Riassumo alcuni possibili provvedimenti solo per punti, visto che ne abbiamo dibattuto spesso anche su queste colonne e non voglio abusare troppo della pazienza di chi ci legge. Dal punto di vista generale occorre smettere di pensare alla scuola come l’unico luogo dove si acquisiscono le competenze e le conoscenze necessarie: ammesso che sia mai stato così, certamente oggi si apprende molto di più (in senso quantitativo) fuori dalla scuola. Smettere di pensare agli 11-13 anni di un ciclo di formazione, come l’unico periodo nel quale si acquisiscono le competenze e le conoscenze necessarie: una bambina che nasce oggi vivrà 100 anni e non si può pensare di mettere tutto ciò che le serve nel suo zaino, pena appesantirlo troppo e per giunta di strumenti che potranno risultarle inutili. Cominciare a pensare che la dispersione scolastica sia un problema del Paese e non dei ragazzi dispersi.

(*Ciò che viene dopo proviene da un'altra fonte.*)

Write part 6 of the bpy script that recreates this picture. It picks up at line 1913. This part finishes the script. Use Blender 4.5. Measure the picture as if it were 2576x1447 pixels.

Più nel concreto: 1) rivedere i cicli scolastici, accorciando di un anno il percorso. 2) Abolire la bocciatura e passare ad un sistema di certificazione delle competenze e classi di livello. 3) Dare in capo alle regioni anche l’istruzione professionale. 4) Diffondere capillarmente l’apprendimento “Hands On – Minds On”. 5) Generalizzare percorsi di alternanza scuola-lavoro: generalizzare, ovvero anche per gli studenti che frequentano il liceo.

Come si può vedere, niente di trascendentale o di sconvolgente: basta volerlo.